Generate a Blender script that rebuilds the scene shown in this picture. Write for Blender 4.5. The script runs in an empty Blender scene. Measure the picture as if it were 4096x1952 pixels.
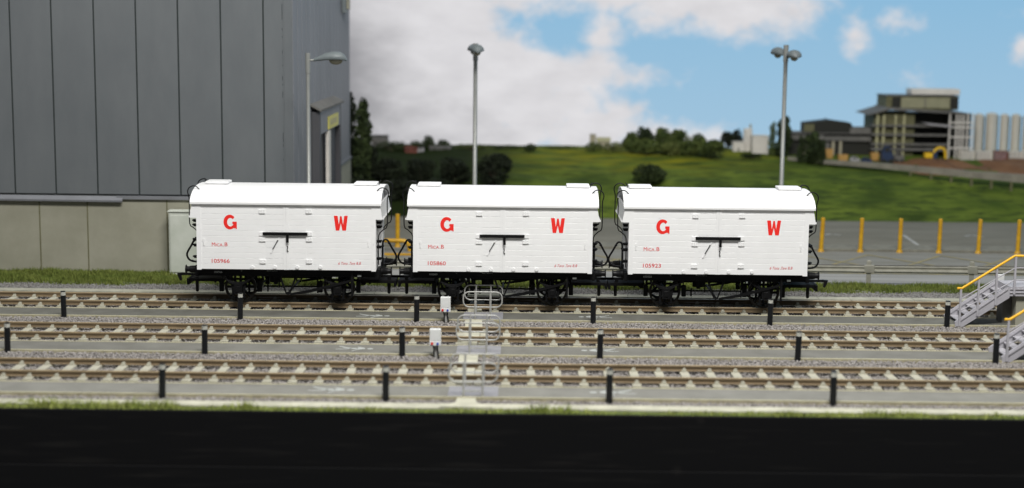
import bpy, math, random
import numpy as np
from mathutils import Vector, Matrix
random.seed(7); rng = np.random.default_rng(7)
S = bpy.context.scene
COL = S.collection
PI = math.pi

# ------------------------------------------------------------------ camera
PITCH, ROLL, YAW, HC = .1391, .0104, .0044, 7.9073
r0 = Vector((math.cos(YAW), math.sin(YAW), 0)); f0 = Vector((-math.sin(YAW), math.cos(YAW), 0)); zz = Vector((0, 0, 1))
F = f0*math.cos(PITCH) - zz*math.sin(PITCH); U = f0*math.sin(PITCH) + zz*math.cos(PITCH)
Rt = r0*math.cos(ROLL) + U*math.sin(ROLL); Up = U*math.cos(ROLL) - r0*math.sin(ROLL)
cd = bpy.data.cameras.new('camera'); cam = bpy.data.objects.new('camera', cd); COL.objects.link(cam)
M = Matrix((Rt, Up, -F)).transposed().to_4x4(); M.translation = Vector((0, 0, HC)); cam.matrix_world = M
cd.sensor_width = 36; cd.lens = 36*6156.4/4096; cd.clip_end = 600; cd.clip_start = .5
cd.dof.use_dof = True; cd.dof.focus_distance = 43.2; cd.dof.aperture_fstop = .195; cd.dof.aperture_blades = 0
S.camera = cam

# ------------------------------------------------------------------ world and hall lamps
w = bpy.data.worlds.new('World'); S.world = w; w.use_nodes = True
w.node_tree.nodes['Background'].inputs[0].default_value = (.86, .93, 1, 1)
w.node_tree.nodes['Background'].inputs[1].default_value = .16
def area(name, loc, aim, sx, sy, power, col=(1, 1, 1)):
    l = bpy.data.lights.new(name, 'AREA'); l.shape = 'RECTANGLE'; l.size = sx; l.size_y = sy; l.energy = power; l.color = col
    o = bpy.data.objects.new(name, l); COL.objects.link(o); o.location = loc
    o.rotation_euler = (Vector(aim) - Vector(loc)).to_track_quat('-Z', 'Y').to_euler(); return o
area('hall_lamp_front', (4, 15, 38), (1, 44, 0), 24, 8, 27500, (1, .985, .95))
area('hall_lamp_overhead', (4, 47, 33), (3, 50, 0), 46, 10, 4300, (1, .99, .965))
S.view_settings.view_transform = 'Standard'; S.view_settings.look = 'None'
S.view_settings.exposure = 0; S.view_settings.gamma = 1; S.view_settings.use_curve_mapping = False
S.render.engine = 'CYCLES'; S.cycles.use_denoising = True; S.cycles.max_bounces = 6
S.cycles.sample_clamp_indirect = 5

# ------------------------------------------------------------------ materials
MATS = {}
def mat(name, col, rough=.6, var=.0, scale=3., bump=0., bscale=30., col2=None, metal=0., spec=.4, trans=0., island=0., coat=0., stretch=(1,1,1), bdist=.02):
    m = bpy.data.materials.new(name); m.use_nodes = True; nt = m.node_tree; b = nt.nodes['Principled BSDF']; L = nt.links
    c = (*col, 1); b.inputs['Base Color'].default_value = c; b.inputs['Roughness'].default_value = rough
    b.inputs['Metallic'].default_value = metal; b.inputs['Specular IOR Level'].default_value = spec
    b.inputs['Transmission Weight'].default_value = trans; b.inputs['Coat Weight'].default_value = coat
    src = None
    if var or bump:
        tc = nt.nodes.new('ShaderNodeTexCoord'); mp = nt.nodes.new('ShaderNodeMapping'); mp.inputs['Scale'].default_value = stretch
        L.new(tc.outputs['Object'], mp.inputs[0])
    if var:
        n = nt.nodes.new('ShaderNodeTexNoise'); n.inputs['Scale'].default_value = scale; n.inputs['Detail'].default_value = 6; n.inputs['Roughness'].default_value = .62
        L.new(mp.outputs[0], n.inputs['Vector'])
        rr = nt.nodes.new('ShaderNodeMapRange'); rr.inputs[1].default_value = .33; rr.inputs[2].default_value = .67
        L.new(n.outputs['Fac'], rr.inputs[0])
        mx = nt.nodes.new('ShaderNodeMix'); mx.data_type = 'RGBA'; L.new(rr.outputs[0], mx.inputs[0])
        mx.inputs[6].default_value = c if col2 else tuple(x*(1-var) for x in col)+(1,)
        mx.inputs[7].default_value = (*col2, 1) if col2 else tuple(min(1, x*(1+var)) for x in col)+(1,)
        src = mx.outputs[2]
    if island:
        g = nt.nodes.new('ShaderNodeNewGeometry'); mr = nt.nodes.new('ShaderNodeMapRange')
        mr.inputs[3].default_value = 1-island; mr.inputs[4].default_value = 1+island; L.new(g.outputs['Random Per Island'], mr.inputs[0])
        vm = nt.nodes.new('ShaderNodeVectorMath'); vm.operation = 'SCALE'
        if src: L.new(src, vm.inputs[0])
        else: vm.inputs[0].default_value = col
        L.new(mr.outputs[0], vm.inputs['Scale']); src = vm.outputs[0]
    if src: L.new(src, b.inputs['Base Color'])
    if bump:
        n2 = nt.nodes.new('ShaderNodeTexNoise'); n2.inputs['Scale'].default_value = bscale; n2.inputs['Detail'].default_value = 5
        L.new(mp.outputs[0], n2.inputs['Vector']); bp = nt.nodes.new('ShaderNodeBump'); bp.inputs['Strength'].default_value = bump; bp.inputs['Distance'].default_value = bdist
        L.new(n2.outputs['Fac'], bp.inputs['Height']); L.new(bp.outputs[0], b.inputs['Normal'])
    MATS[name] = m; return m
mat('white_paint', (.83, .83, .83), .42, .02, 2., .03, 60)
mat('roof_white', (.80, .80, .80), .38, .02, 1.5, .04, 40)
mat('red_letter', (.84, .025, .018), .45)
mat('dull_red', (.66, .02, .025), .5)
mat('fine_red', (.62, .06, .08), .5)
mat('black_frame', (.0035, .0035, .004), .6, .3, 6, spec=.18)
mat('black_satin', (.0045, .0045, .005), .42, spec=.25)
mat('wheel_steel', (.022, .02, .017), .45, metal=.7)
mat('white_mark', (.42, .44, .42), .6)
mat('rail_brown', (.215, .158, .092), .6, .3, 5., stretch=(.3, 3, 3), col2=(.150, .110, .064))
mat('rail_top', (.44, .34, .20), .4, .3, 4., metal=.3)
mat('sleeper', (.32, .31, .25), .85, .16, 2.5, .4, 40, col2=(.44, .425, .345))
mat('ballast_bed', (.20, .185, .175), .95, .25, 14., .8, 30)
mat('stone', (.285, .265, .252), .9, .10, 1.2, island=.34)
mat('stone_dark', (.20, .195, .185), .9, .15, 1.2, island=.4)
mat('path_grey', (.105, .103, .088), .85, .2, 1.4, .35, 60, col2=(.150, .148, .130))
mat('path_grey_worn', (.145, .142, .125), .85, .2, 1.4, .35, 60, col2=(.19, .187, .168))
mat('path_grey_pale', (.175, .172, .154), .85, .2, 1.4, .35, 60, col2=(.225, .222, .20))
mat('path_edge', (.50, .47, .33), .75, .15, 3.)
mat('path_side', (.33, .30, .20), .8, .25, 5.)
mat('trough', (.34, .335, .27), .85, .18, 3., .2, 50)
mat('white_edge', (.45, .44, .35), .8, .2, 2.)
mat('grass', (.095, .13, .026), .85, .4, 1.6, island=.35, col2=(.165, .19, .045), spec=.15)
mat('grass_front', (.20, .25, .045), .8, .4, 1.6, island=.3, col2=(.33, .36, .10))
mat('soil', (.085, .11, .025), .95, .4, 3., .5, 25)
mat('fascia', (.0052, .0052, .0056), .8, .0, spec=.12)
mat('tarmac', (.155, .152, .128), .9, .22, .8, .3, 40, col2=(.20, .198, .18), stretch=(.5, 2, 1))
mat('tarmac_dark', (.118, .112, .086), .9, .25, .5, .3, 40, col2=(.175, .166, .134), stretch=(.4, 1, 1))
mat('road', (.235, .235, .225), .88, .18, .7, .25, 40, stretch=(.25, 3, 1))
mat('kerb', (.16, .155, .125), .85, .2, 3)
mat('yellow_line', (.30, .245, .08), .8, .5, 2.5, col2=(.175, .165, .125))
mat('white_line', (.30, .30, .28), .8, .3, 4)
mat('yellow_paint', (.60, .34, .012), .5, .18, 2.5, col2=(.42, .22, .01))
mat('yellow_rail', (.83, .45, .01), .45, .08, 4)
mat('barrier', (.27, .265, .22), .5, .15, 3., metal=.1)
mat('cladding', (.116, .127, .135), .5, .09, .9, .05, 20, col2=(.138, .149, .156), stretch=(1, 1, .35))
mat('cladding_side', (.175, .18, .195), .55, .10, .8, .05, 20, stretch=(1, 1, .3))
mat('seam_dark', (.02, .028, .027), .7)
mat('concrete', (.265, .258, .198), .85, .12, .8, .12, 25, col2=(.325, .315, .25))
mat('cabinet', (.46, .49, .42), .6, .1, 1.6, col2=(.56, .58, .52))
mat('door_dark', (.06, .06, .066), .6)
mat('sign_yellow', (.55, .50, .10), .5)
mat('lamp_grey', (.26, .265, .25), .4, .05, 5., metal=.25)
mat('lamp_head', (.13, .15, .155), .45, .05, 5)
mat('lamp_lens', (.26, .24, .17), .3)
mat('bollard', (.006, .007, .0085), .4)
mat('bollard_band', (.33, .33, .29), .25, .2, 20., col2=(.55, .55, .5))
mat('hoop_grey', (.40, .40, .38), .4, .1, 8., metal=.2)
mat('plate_grey', (.27, .27, .29), .6, .1, 6)
mat('stair_grey', (.40, .39, .42), .6, .08, 4, .1, 30)
mat('box_white', (.66, .67, .66), .5, .04, 8)
mat('button_red', (.6, .04, .03), .4); mat('button_blue', (.03, .06, .4), .4)
mat('bark', (.04, .03, .02), .9)
def leaf(n, a, b): mat(n, a, .85, .5, 1.5, island=.35, col2=b)
leaf('leaf_black', (.006, .010, .003), (.014, .022, .006))
leaf('leaf_dark', (.015, .027, .007), (.045, .065, .016))
leaf('leaf_mid', (.042, .068, .014), (.125, .155, .036))
leaf('leaf_light', (.085, .11, .026), (.18, .20, .055))
mat('bld_olive', (.125, .12, .06), .8, .2, 2); mat('bld_dark', (.018, .018, .014), .8); mat('bld_grey', (.13, .125, .115), .8, .2, 2)
mat('bld_panel', (.25, .24, .15), .8, .12, 2); mat('bld_cream', (.40, .38, .22), .8, .15, 3); mat('steel_pale', (.34, .33, .34), .6)
mat('offwhite', (.62, .59, .54), .7, .08, 2); mat('silo', (.62, .58, .50), .45, .12, 1.3, stretch=(1, 1, .3), metal=.25); mat('brick', (.16, .05, .035), .8, .3, 4)
mat('tan', (.36, .33, .24), .8); mat('earth', (.12, .055, .025), .95, .5, 1.2, .8, 8, col2=(.20, .10, .045), bdist=.1)
mat('wall_grey', (.20, .185, .15), .85, .2, 2.); mat('orange', (.42, .24, .07), .7, .2, 3); mat('dark_blue', (.02, .035, .08), .5); mat('machine_yellow', (.75, .47, .02), .5)

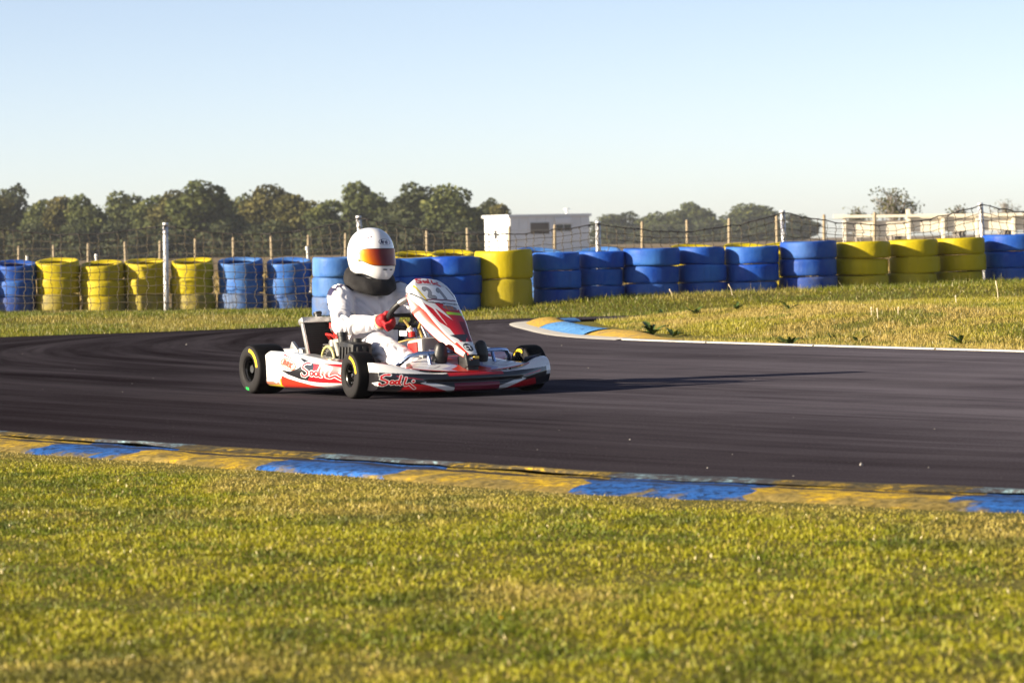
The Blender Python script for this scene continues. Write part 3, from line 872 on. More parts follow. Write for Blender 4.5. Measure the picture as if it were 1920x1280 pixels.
# bare twiggy bushes over the rail stand
def bare_bush(px, ytop, wpx, D, lab, leaves, seed):
    r = np.random.default_rng(seed); p = at(px, ytop, D); H = p[2] + .1; W = wpx * D / FPX
    e = empty('bare_bush', (p[0], D, -.1), label=lab, category='bush'); b = MB(); tips = []
    for k in range(34):
        a = r.random() * 6.28; f = r.random()
        end = Vector((math.cos(a) * W * .52 * f, math.sin(a) * W * .4 * f, H * (.7 + .3 * (1 - f**2)) * (.85 + .15 * r.random())))
        s = Vector((r.normal(0, .12), r.normal(0, .12), 0)); m = s.lerp(end, .5) + Vector((0, 0, H * .08))
        b.tube([s, m, end], [.045, .028, .008], 4, False)
        for q in range(7):
            u = .35 + .6 * r.random(); o_ = m.lerp(end, (u - .35) / .65)
            tip = o_ + Vector((r.normal(0, .22) + .12 * math.cos(a), r.normal(0, .2), .12 + .3 * r.random())) * (H / 3.2)
            b.tube([o_, tip], [.014, .006], 3, False); tips.append(tip)
    b.obj('stems', M_twig, e)
    T = np.array([tuple(x) for x in tips]); n = int(len(T) * leaves)
    P = T[r.integers(0, len(T), n)] + r.normal(0, .12, (n, 3)); P[:, 2] = np.minimum(P[:, 2], H * 1.02)
    N = r.normal(size=(n, 3)); N /= np.linalg.norm(N, axis=1)[:, None]; a = np.cross(N, r.normal(size=(n, 3))); a /= np.linalg.norm(a, axis=1)[:, None]; c = np.cross(N, a); s = .07
    V = np.stack([P - a * s, P - c * s * .7, P + a * s, P + c * s * .7], 1); g = np.clip(r.normal(.7, .2, n), 0, 1)
    obj('leaves', mesh_np('leaves', V.reshape(-1, 3), np.arange(4 * n).reshape(n, 4), M_leaf[1], False, np.repeat(np.stack([g, g, g], -1), 4, 0)), e)


bare_bush(1675, 353, 104, 150, 'sparse twiggy bush above the cream rail barrier', 3.2, 5)
bare_bush(1797, 385, 46, 160, 'small thin bush left of the rightmost net post', 1.5, 6)
bare_bush(1885, 376, 110, 190, 'faint leafless bush right of the rightmost net post', .8, 8)
bare_bush(1607, 390, 40, 170, 'tiny leafless bush left of the twiggy bush', 2, 9)

# ================================================================== painting helpers (livery and lettering as colours on the panels)
def inpoly(P, poly):
    poly = np.asarray(poly, float); x, y = P[:, 0], P[:, 1]; r = np.zeros(len(P), bool); j = len(poly) - 1
    for i in range(len(poly)):
        xi, yi = poly[i]; xj, yj = poly[j]
        with np.errstate(divide='ignore', invalid='ignore'):
            r ^= ((yi > y) != (yj > y)) & (x < (xj - xi) * (y - yi) / (yj - yi + 1e-12) + xi)
        j = i
    return r


def dline(P, pts):
    pts = np.asarray(pts, float); d = np.full(len(P), 1e9)
    for a, b in zip(pts[:-1], pts[1:]):
        v = b - a; t_ = np.clip(((P - a) @ v) / (v @ v + 1e-12), 0, 1); d = np.minimum(d, np.hypot(*(P - a - t_[:, None] * v).T))
    return d


def arc(cx, cy, r, a0=0, a1=360, n=14, ry=None):
    ry = r if ry is None else ry
    return [(cx + r * math.cos(math.radians(a0 + (a1 - a0) * k / n)), cy + ry * math.sin(math.radians(a0 + (a1 - a0) * k / n))) for k in range(n + 1)]


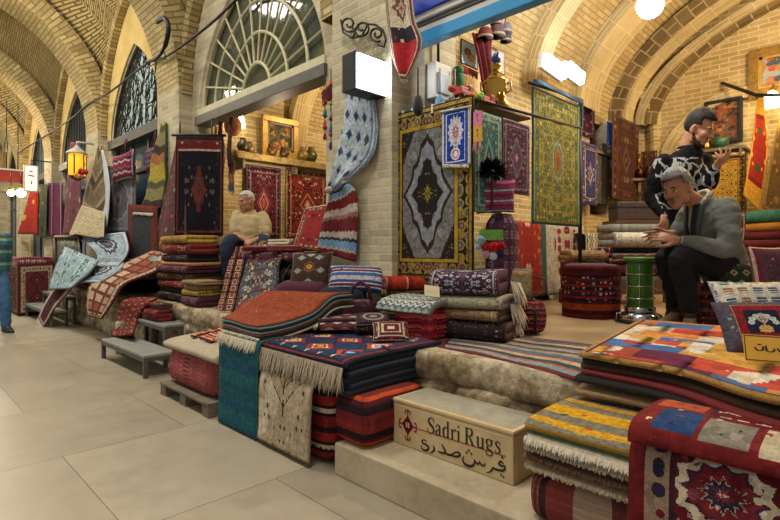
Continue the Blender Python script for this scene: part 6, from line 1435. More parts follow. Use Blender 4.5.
# ================================================================== shop under the fan window
YL = 6.80
sh = thing('wall_ledge', (4.5, 6.8, 2.55), 'long cloth covered ledge on the side wall behind the sitting old man', 'shelf'); box('board', 3.55, 6.2, 6.62, 6.85, 2.55, 2.59, M_WOOD, sh)
for x in (3.7, 4.6, 5.5): box('bracket', x-.02, x+.02, 6.66, 6.85, 2.38, 2.55, M_WOOD, sh)
o = cloth('ledge_runner', lambda u, v: V((3.55+2.6*u, 6.61-.012*math.sin(u*40)+(.2 if v < .2 else 0), (2.605 if v < .45 else 2.60-.16*(v-.4)))), 60, 8, .01, [plain('#8a7448', .95, 0, .5, 40), M_WOOL['tan']], sh)
framed_y = None
def framedY(nm, Y, TL, BR, fw, fmat, imat, lab, lip=None):
    a, b = at(*TL, Y=Y), at(*BR, Y=Y); x0, x1, z0, z1 = a.x, b.x, b.z, a.z
    k = thing(nm, ((x0+x1)/2, Y, z0), lab, 'picture'); box('image', x0+fw*.7, x1-fw*.7, Y-.012, Y, z0+fw*.7, z1-fw*.7, imat, k, 0); bm = bmesh.new()
    for q in ((x0, x1, z0, z0+fw), (x0, x1, z1-fw, z1), (x0, x0+fw, z0+fw, z1-fw), (x1-fw, x1, z0+fw, z1-fw)): add_box(bm, q[0], q[1], Y-.05, Y+.01, q[2], q[3], None, .006)
    frombm('frame', bm, fmat, k)
    if lip:
        bm = bmesh.new(); f2 = fw*.35
        for q in ((x0+fw, x1-fw, z0+fw, z0+fw+f2), (x0+fw, x1-fw, z1-fw-f2, z1-fw), (x0+fw, x0+fw+f2, z0+fw, z1-fw), (x1-fw-f2, x1-fw, z0+fw, z1-fw)): add_box(bm, q[0], q[1], Y-.035, Y, q[2], q[3])
        frombm('inner_lip', bm, lip, k)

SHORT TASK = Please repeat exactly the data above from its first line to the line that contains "S.camera = cam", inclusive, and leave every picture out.

TASK ANSWER =
Generate a Blender script that rebuilds the scene shown in this picture. Write for Blender 4.5. The script runs in an empty Blender scene. Measure the picture as if it were 4096x1952 pixels.
import bpy, math, random
import numpy as np
from mathutils import Vector, Matrix
random.seed(7); rng = np.random.default_rng(7)
S = bpy.context.scene
COL = S.collection
PI = math.pi

# ------------------------------------------------------------------ camera
PITCH, ROLL, YAW, HC = .1391, .0104, .0044, 7.9073
r0 = Vector((math.cos(YAW), math.sin(YAW), 0)); f0 = Vector((-math.sin(YAW), math.cos(YAW), 0)); zz = Vector((0, 0, 1))
F = f0*math.cos(PITCH) - zz*math.sin(PITCH); U = f0*math.sin(PITCH) + zz*math.cos(PITCH)
Rt = r0*math.cos(ROLL) + U*math.sin(ROLL); Up = U*math.cos(ROLL) - r0*math.sin(ROLL)
cd = bpy.data.cameras.new('camera'); cam = bpy.data.objects.new('camera', cd); COL.objects.link(cam)
M = Matrix((Rt, Up, -F)).transposed().to_4x4(); M.translation = Vector((0, 0, HC)); cam.matrix_world = M
cd.sensor_width = 36; cd.lens = 36*6156.4/4096; cd.clip_end = 600; cd.clip_start = .5
cd.dof.use_dof = True; cd.dof.focus_distance = 43.2; cd.dof.aperture_fstop = .195; cd.dof.aperture_blades = 0
S.camera = cam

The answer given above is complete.